Au beau milieu de cet isolement absolu, l’île de Desroches abrite un surprenant hôtel classé Small Luxury Hotel of the World. Niché en bord de plage parmi les cocotiers, le Desroches Island Resort se veut un havre de discrétion et de paix au service d’une clientèle fortunée. Desservi par une piste d’aviation privée, il accueille notamment, incognito, hommes d’Etat et autres célébrités.

La vie version moderato

Une envoûtante douceur de vivre règne ici sans partage. Mille et une attentions concourent à transformer votre séjour en une inestimable parenthèse ressourçante. Dès le check-in, le tempo est donné, moderato il va de soi. Autour de rafraîchissantes noix de coco surmontées d’une délicate fleur exotique, Bernie le majordome vous accueille avec un sourire et un calme très seychellois.
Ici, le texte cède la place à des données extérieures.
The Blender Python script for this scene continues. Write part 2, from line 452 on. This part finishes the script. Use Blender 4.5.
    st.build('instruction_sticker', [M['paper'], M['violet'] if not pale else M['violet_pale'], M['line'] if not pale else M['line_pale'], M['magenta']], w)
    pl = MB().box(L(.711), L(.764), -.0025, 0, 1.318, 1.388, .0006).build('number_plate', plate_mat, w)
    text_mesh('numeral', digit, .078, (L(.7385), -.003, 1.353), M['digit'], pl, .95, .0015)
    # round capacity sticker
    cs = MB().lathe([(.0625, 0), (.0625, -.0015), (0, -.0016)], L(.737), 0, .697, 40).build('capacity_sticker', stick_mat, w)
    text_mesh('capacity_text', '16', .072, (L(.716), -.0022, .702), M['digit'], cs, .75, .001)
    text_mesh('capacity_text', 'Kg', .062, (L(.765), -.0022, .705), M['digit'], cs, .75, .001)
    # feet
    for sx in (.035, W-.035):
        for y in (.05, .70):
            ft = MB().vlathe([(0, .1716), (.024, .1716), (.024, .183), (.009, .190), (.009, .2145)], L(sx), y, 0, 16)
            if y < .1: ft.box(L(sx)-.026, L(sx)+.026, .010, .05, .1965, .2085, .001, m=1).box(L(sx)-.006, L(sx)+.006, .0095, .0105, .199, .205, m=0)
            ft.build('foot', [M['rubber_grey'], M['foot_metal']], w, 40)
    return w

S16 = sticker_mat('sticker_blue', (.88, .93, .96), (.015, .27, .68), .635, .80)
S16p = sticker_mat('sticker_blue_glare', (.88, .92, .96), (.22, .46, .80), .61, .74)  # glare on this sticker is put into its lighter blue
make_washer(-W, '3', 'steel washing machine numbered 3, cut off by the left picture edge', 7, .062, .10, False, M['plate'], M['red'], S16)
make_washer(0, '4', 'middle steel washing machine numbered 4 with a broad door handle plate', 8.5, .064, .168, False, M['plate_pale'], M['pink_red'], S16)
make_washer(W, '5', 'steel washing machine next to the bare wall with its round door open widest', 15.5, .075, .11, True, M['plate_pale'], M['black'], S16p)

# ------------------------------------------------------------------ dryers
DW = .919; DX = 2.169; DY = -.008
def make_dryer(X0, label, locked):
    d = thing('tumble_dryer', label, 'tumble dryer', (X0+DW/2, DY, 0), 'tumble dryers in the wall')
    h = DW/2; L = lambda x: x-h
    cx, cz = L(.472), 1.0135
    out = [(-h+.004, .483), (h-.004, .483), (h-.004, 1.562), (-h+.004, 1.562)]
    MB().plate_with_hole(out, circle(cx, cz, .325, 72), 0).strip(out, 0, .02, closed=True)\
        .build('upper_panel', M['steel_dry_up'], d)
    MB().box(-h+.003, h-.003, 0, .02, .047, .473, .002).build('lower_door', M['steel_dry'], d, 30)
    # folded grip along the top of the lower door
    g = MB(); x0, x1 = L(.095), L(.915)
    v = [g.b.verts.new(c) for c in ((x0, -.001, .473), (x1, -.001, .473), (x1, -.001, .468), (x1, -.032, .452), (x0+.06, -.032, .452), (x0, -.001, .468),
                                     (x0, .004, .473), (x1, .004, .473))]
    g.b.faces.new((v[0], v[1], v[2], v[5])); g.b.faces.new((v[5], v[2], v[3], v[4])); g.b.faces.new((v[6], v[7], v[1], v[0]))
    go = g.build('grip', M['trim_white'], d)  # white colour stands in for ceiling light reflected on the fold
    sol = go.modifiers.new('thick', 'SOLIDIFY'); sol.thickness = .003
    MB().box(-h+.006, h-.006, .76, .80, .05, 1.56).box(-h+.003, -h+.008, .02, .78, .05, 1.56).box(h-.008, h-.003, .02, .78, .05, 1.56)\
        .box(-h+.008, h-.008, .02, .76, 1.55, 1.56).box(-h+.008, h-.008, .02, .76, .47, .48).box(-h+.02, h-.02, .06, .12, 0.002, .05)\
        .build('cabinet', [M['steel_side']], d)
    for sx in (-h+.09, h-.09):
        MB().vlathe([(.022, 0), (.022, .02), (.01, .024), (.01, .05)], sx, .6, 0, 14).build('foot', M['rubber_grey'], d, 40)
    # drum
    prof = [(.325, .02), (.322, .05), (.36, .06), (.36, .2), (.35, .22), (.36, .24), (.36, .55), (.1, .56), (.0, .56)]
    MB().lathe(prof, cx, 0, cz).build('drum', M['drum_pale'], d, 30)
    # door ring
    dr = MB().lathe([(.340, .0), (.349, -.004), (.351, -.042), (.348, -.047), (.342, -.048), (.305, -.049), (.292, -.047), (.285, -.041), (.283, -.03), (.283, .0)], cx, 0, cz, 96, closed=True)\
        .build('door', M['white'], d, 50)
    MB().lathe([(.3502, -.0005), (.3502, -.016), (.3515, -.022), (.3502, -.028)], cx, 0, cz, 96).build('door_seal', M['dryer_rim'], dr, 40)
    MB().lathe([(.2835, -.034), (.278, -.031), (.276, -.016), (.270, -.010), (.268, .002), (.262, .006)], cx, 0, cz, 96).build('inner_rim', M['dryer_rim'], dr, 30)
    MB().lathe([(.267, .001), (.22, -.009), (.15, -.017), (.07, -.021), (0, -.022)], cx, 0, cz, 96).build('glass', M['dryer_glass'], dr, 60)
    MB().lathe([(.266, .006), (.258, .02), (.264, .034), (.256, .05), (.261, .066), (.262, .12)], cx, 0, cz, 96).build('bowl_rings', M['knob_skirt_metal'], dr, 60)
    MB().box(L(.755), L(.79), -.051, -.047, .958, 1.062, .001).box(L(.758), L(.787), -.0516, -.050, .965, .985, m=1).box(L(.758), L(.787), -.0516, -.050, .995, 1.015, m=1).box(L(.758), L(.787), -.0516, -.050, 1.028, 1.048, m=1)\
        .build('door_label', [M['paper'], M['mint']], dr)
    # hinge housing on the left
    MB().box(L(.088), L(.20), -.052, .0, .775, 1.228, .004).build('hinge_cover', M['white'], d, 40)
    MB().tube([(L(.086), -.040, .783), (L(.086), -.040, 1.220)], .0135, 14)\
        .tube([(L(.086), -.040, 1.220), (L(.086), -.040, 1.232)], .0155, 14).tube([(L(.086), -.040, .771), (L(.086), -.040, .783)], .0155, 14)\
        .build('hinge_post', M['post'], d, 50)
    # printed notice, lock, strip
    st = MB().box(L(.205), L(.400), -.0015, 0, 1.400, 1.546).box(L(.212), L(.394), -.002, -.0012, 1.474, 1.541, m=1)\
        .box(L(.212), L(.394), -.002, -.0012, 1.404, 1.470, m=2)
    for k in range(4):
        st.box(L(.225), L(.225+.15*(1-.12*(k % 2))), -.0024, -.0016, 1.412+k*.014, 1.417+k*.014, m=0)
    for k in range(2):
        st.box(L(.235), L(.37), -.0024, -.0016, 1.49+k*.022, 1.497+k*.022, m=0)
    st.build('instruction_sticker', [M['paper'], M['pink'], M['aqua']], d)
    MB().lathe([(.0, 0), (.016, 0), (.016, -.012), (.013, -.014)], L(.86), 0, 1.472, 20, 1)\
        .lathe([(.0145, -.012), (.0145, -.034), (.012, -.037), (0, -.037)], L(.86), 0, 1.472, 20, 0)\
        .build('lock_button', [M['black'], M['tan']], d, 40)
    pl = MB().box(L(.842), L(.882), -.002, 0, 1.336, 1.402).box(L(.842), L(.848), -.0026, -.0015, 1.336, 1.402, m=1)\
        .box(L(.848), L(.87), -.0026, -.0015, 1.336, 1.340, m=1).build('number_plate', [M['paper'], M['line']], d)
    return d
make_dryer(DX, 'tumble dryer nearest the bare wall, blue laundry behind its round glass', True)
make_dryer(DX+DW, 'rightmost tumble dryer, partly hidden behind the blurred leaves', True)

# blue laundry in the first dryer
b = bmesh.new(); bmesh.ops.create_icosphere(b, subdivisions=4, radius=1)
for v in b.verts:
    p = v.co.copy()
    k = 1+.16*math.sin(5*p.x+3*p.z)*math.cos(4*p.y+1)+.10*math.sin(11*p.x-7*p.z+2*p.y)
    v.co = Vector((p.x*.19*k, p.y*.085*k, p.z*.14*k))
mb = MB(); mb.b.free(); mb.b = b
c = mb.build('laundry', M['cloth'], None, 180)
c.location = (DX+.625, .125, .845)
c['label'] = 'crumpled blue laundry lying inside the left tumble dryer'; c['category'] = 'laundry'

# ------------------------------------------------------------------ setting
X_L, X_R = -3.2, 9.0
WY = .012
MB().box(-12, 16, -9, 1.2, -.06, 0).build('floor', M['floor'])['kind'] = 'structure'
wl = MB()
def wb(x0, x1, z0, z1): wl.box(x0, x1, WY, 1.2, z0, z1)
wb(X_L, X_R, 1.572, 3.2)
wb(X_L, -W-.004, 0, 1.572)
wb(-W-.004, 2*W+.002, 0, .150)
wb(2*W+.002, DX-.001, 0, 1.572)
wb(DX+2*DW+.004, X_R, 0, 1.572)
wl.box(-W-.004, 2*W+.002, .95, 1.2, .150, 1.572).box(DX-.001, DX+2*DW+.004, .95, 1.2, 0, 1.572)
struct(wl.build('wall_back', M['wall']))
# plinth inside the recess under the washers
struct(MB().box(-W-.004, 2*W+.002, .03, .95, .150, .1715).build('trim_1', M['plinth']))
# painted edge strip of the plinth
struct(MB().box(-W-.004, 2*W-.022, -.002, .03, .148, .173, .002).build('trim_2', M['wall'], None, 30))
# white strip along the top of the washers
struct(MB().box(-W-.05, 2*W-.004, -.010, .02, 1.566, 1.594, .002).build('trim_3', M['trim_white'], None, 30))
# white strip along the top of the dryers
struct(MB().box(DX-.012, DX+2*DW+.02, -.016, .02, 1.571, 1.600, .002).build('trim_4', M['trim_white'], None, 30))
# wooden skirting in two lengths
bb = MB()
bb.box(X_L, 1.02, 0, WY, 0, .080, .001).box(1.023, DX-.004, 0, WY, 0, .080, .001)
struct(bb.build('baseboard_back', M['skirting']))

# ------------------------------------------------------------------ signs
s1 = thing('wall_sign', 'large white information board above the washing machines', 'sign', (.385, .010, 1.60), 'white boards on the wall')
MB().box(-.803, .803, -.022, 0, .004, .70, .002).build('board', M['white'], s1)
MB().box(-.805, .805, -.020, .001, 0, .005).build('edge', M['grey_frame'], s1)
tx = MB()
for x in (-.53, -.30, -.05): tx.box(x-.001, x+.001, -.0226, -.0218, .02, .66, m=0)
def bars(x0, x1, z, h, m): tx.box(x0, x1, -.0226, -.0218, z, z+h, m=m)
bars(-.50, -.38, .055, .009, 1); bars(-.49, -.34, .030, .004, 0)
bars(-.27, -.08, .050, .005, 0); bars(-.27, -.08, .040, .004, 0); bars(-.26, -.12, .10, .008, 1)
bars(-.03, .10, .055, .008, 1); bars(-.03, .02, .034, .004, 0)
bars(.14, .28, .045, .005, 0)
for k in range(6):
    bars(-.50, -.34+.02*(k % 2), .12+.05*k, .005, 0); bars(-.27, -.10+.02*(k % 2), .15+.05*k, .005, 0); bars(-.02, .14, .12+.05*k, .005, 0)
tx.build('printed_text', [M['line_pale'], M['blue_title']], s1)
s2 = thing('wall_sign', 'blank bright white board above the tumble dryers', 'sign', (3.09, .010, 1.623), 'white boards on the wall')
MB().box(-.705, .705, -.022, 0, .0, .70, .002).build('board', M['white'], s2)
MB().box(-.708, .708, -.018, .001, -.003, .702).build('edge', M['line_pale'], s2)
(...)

Il vous parlera de Desroches, de ce microcosme perdu au milieu de l’Océan Indien, de ses richesses naturelles, des énormes tortues de terre, des poissons du cru. Il vous sensibilisera au remarquable engagement environnemental des occupants de l’île. Retraitement total des déchets et de l’eau, interdiction de faire du feu et de pêcher dans le lagon, préservation des plages et de 75% de l’île à l’état sauvage… Une saine et indispensable démarche en collaboration avec l’International Conservation Society.

Les présentations faites, quartier totalement libre est proclamé pour le reste du séjour ! Farniente, bains de soleil et de mer pour l’essentiel, que ponctuent plongées sous-marines, pêche au gros au large, parties de tennis ou bien encore moments de détente absolue au spa entre les mains d’expertes balinaises.

Luxe suprême

Et que serait un tel Eden sans les plaisirs de la bouche ? Le Desroches Island Resort peut s’enorgueillir de posséder une carte proche du divin. Après avoir salué l’astre couchant autour d’un punch au takamaka, le rhum seychellois, vous pourrez vous délecter d’un porc à l’indienne finement épicé, d’un marlin fumé ou bien encore de calamars grillés. Et si l’heureux mariage le permet, pourquoi ne pas agrémenter votre table d’un Château Margaux

Palmer, d’un Pommerol 1996 ou d’un Château La Conseillante ? Quant au nougat glacé ou aux poires pochées, un Chandon Brut Impérial ou un Bollinger Spéciale Cuvée ne serait-il pas de bon aloi ?

Si aucun grain équatorial ne vient perturber la soirée, il sera même possible de faire dresser la table sur la plage et de manger à la lueur des bougies. Suprême plaisir. Impossible de ne pas croquer la pomme de ce Paradis perdu.

Pour parfaire cette croisière dans les Amirantes, il nous restera après une bonne nuit dans un confortable lit en cèdre, à réembarquer à bord de notre fidèle Sea Wake pour faire cap sur Banc Africain et ses quelques îlots, surréalistes amas de sable au milieu d’un immense atoll. Histoire de savourer jusqu’à la lie cette inestimable sensation d’être seuls au monde, perdus au milieu de l’Océan Indien. Luxe suprême en ces temps de communication tous azimuts?